Des erreurs de castings
Un autre point est à souligner au moment de dresser ce terne bilan socialiste: des erreurs dans la « dramaturgie » ou de « story telling », souligne Le Monde, qui n’auraient qu’accentue le fosse creusé entre le gouvernement et les Français. De l’affaire Cahuzac à l’absence de discours fondateur de François Hollande, en passant par la non-prise en compte d’un rapport « extrêmement sombre » de la cour des Comptes, selon Marylise Lebranchu (ancienne ministre de la décentralisation, de la fonction publique et de la réforme de l’Etat) sur la santé économique de la France, les erreurs furent nombreuses et non sans conséquence.
Enfin – et c’est peut-être le plus grave – beaucoup dénoncent un manque d’esprit collectif au sein du gouvernement, qui les a entraînés dans cette chute programmée.
« Dès le début, ce qui m’a frappé, c’est l’absence de ciment politique dans l’équipe, se souvient Benoît Hamon. Chacun y allait avec ses notes (…) chacun était dans son couloir de nage (…) On clôt le débat avant même qu’il n’ait lieu. C’est la tyrannie du PowerPoint qui tue l’action politique. (…)L’histoire de ce quinquennat, au fond, est celle d’une impuissance volontaire. »
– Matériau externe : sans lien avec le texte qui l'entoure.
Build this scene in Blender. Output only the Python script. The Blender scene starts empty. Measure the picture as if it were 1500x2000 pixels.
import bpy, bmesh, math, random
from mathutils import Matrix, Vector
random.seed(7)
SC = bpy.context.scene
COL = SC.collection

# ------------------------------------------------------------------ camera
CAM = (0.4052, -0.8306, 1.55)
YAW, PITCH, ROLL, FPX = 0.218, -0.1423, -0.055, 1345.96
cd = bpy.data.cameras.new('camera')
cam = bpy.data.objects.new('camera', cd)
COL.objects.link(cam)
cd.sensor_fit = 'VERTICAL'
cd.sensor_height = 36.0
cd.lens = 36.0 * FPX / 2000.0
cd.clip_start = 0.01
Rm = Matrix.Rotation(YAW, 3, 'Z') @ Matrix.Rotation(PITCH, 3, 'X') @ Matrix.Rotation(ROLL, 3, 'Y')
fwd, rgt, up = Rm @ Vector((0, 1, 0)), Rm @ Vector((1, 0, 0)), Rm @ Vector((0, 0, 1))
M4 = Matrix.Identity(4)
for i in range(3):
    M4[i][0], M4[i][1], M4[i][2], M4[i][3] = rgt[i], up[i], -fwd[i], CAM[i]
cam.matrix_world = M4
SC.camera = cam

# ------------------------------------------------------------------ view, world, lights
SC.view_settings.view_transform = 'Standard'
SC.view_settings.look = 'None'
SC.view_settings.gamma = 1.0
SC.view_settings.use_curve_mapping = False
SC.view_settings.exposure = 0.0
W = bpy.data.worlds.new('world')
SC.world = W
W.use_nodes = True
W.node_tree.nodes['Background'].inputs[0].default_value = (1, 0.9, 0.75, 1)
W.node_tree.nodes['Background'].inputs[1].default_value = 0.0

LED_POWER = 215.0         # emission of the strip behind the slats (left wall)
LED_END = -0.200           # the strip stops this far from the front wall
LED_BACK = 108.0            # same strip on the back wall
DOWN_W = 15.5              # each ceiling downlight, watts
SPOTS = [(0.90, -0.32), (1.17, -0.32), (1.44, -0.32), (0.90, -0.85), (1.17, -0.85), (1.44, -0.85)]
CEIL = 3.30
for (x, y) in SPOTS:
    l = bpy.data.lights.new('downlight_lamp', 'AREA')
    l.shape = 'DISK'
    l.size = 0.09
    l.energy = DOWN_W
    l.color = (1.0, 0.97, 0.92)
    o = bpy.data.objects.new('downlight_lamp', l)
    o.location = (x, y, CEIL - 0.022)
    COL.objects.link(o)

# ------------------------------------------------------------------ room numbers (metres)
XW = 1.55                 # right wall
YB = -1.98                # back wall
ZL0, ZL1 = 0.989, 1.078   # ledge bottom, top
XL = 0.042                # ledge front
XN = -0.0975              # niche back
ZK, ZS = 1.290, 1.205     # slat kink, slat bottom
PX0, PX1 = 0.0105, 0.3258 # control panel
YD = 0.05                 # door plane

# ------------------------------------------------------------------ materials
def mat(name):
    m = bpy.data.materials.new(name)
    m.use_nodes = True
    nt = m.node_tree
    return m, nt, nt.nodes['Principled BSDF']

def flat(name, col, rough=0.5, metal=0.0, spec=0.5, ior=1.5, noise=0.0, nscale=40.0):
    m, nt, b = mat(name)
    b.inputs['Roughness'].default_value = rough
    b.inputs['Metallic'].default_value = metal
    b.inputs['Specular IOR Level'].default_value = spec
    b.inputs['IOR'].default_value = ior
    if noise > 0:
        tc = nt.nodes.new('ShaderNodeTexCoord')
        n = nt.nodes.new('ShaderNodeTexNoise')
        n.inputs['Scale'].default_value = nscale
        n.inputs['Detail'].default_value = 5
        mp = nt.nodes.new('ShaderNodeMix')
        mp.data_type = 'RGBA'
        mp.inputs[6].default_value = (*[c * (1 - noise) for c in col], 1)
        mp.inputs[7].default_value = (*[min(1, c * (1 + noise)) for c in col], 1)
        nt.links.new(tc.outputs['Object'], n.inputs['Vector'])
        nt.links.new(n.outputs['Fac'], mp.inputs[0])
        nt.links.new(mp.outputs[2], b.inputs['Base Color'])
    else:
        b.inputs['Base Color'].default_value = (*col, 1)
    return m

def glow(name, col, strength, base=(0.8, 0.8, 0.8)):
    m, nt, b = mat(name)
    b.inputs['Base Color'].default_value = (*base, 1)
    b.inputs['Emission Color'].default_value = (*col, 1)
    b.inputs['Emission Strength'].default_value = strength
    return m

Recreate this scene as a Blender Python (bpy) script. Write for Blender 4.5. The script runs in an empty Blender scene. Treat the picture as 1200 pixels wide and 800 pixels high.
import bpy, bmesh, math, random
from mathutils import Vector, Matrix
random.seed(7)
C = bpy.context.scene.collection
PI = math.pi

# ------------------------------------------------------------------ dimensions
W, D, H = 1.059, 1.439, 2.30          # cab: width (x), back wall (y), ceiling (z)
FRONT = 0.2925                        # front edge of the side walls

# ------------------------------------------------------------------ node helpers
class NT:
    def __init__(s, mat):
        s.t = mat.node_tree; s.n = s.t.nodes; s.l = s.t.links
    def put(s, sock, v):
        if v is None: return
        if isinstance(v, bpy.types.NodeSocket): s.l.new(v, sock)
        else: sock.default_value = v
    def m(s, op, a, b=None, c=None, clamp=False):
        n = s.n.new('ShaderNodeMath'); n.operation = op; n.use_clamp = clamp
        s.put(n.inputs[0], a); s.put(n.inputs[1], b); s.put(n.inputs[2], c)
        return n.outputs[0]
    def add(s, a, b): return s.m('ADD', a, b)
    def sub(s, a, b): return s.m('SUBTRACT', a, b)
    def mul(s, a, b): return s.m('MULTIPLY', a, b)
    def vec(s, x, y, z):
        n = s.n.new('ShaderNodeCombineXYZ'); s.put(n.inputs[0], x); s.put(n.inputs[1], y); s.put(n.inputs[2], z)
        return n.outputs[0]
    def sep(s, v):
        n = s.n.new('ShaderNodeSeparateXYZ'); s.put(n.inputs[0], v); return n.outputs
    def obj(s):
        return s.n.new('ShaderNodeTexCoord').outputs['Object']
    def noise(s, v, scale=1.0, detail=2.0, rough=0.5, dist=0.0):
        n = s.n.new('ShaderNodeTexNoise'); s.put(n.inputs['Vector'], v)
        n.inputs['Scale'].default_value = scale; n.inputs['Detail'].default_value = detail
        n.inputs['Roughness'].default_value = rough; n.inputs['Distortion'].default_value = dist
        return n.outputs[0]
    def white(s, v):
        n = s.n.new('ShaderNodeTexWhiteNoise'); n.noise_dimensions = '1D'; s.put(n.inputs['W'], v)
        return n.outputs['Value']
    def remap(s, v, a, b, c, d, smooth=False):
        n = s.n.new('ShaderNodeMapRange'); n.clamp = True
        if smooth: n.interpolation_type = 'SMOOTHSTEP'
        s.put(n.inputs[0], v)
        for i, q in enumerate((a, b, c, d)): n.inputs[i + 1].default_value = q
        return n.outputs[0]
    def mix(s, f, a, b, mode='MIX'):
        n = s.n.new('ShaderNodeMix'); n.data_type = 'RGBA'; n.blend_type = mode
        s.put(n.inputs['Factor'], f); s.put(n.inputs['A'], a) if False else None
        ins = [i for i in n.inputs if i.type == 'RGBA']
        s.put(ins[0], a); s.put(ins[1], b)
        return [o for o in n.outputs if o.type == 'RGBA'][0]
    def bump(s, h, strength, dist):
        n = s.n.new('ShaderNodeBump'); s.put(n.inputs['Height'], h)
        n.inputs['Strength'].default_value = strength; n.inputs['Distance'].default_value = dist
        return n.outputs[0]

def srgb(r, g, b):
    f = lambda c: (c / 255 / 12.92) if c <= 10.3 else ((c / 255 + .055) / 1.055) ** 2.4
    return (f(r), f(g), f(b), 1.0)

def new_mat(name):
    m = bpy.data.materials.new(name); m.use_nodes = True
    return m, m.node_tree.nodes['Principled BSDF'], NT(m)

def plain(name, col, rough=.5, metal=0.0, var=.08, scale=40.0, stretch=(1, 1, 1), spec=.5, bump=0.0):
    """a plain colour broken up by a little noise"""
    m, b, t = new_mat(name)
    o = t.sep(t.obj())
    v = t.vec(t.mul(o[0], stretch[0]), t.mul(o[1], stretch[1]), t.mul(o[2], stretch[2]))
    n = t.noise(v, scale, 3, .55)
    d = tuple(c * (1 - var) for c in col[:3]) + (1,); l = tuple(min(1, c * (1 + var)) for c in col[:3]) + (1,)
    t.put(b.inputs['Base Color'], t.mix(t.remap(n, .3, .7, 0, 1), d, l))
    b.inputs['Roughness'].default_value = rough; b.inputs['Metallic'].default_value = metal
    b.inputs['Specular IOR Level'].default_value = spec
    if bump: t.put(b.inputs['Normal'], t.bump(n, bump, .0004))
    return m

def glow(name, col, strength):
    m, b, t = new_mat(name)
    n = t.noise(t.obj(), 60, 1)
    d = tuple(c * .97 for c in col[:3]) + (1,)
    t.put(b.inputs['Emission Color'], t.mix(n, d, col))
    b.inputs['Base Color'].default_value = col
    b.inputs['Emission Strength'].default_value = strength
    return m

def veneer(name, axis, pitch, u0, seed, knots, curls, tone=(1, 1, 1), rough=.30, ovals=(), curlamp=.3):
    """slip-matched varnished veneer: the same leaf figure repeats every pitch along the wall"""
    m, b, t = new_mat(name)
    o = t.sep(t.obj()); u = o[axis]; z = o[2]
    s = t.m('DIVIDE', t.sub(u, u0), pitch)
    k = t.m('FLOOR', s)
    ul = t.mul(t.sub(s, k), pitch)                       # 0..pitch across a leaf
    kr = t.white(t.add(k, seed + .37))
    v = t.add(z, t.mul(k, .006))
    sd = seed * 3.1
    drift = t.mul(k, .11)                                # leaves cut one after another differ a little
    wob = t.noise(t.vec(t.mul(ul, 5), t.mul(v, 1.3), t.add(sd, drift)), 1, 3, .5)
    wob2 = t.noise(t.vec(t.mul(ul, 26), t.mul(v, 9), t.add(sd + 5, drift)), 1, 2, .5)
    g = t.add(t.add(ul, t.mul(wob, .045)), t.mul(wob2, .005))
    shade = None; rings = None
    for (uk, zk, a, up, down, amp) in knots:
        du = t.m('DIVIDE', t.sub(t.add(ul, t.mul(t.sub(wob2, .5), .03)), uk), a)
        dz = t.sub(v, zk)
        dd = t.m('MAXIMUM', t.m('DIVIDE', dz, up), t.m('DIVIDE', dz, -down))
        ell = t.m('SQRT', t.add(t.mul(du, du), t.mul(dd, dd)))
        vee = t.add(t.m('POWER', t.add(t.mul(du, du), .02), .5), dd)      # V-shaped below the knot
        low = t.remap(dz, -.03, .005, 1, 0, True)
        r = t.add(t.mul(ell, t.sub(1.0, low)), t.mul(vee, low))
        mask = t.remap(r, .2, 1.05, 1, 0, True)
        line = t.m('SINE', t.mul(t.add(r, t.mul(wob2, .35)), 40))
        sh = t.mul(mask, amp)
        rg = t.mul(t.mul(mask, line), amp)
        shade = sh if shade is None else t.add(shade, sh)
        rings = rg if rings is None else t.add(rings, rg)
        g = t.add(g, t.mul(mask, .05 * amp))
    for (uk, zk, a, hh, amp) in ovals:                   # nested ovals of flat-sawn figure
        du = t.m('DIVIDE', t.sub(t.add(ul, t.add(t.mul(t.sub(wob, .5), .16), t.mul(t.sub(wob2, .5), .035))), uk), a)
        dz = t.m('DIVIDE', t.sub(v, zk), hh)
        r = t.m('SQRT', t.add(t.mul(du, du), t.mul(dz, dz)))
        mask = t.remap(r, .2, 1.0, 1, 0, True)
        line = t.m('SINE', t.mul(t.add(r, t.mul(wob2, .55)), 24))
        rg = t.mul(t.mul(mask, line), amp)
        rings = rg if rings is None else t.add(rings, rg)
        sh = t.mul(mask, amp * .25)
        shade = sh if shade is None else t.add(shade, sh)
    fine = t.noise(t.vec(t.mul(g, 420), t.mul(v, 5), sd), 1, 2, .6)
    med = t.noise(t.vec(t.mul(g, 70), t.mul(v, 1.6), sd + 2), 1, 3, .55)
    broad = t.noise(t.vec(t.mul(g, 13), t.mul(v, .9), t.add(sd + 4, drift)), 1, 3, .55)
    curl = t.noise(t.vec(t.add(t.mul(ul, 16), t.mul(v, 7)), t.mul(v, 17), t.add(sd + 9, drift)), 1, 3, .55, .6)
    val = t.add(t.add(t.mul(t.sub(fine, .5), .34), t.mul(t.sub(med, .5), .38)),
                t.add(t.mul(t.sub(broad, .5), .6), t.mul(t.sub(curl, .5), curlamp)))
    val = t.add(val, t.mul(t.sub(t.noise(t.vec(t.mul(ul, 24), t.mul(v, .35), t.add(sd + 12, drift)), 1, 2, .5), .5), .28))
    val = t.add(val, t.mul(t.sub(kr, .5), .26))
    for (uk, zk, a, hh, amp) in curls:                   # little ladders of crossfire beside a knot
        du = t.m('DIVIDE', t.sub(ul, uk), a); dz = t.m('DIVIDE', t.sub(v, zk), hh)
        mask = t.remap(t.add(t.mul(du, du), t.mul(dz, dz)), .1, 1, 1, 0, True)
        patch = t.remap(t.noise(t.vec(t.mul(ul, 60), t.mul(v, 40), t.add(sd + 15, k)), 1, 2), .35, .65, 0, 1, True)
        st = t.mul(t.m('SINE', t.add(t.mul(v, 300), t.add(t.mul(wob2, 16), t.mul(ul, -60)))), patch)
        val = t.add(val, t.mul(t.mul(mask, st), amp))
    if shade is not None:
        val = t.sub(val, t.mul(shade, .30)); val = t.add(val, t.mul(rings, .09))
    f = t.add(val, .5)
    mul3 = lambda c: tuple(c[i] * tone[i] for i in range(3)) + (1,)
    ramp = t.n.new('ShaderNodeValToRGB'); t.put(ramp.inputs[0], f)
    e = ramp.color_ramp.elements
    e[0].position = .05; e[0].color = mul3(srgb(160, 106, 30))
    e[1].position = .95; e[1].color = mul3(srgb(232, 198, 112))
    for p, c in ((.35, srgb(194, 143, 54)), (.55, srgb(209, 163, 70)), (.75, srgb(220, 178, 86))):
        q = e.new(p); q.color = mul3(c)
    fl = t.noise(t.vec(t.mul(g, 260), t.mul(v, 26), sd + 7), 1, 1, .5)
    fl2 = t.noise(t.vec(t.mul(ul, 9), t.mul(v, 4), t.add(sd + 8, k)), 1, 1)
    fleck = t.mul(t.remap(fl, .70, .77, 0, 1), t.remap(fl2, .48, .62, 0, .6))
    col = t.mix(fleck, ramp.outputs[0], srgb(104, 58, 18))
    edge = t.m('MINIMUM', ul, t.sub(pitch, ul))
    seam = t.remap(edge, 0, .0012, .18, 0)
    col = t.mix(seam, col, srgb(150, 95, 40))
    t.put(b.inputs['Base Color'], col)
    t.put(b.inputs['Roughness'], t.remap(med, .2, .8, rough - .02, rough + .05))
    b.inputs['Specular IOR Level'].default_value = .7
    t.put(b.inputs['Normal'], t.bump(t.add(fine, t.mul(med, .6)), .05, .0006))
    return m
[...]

Ce qui s’est traduit selon Dominique Bertinotti et de nombreux autres anciens ministres par une prise de distance, progressive, des engagements de la campagne présidentielle de François Hollande, comme on a pu le voir avec le projet de loi El Khomri que beaucoup de militants n’estiment pas de gauche.
A moins d’un an de la présidentielle, il faudra plus, bien plus que de bons résultats pour l’équipe de France de football lors de l’Euro qui débutera le 10 juin prochain, pour permettre à François Hollande et au PS, de remonter la pente. S’il n’est pas trop tard.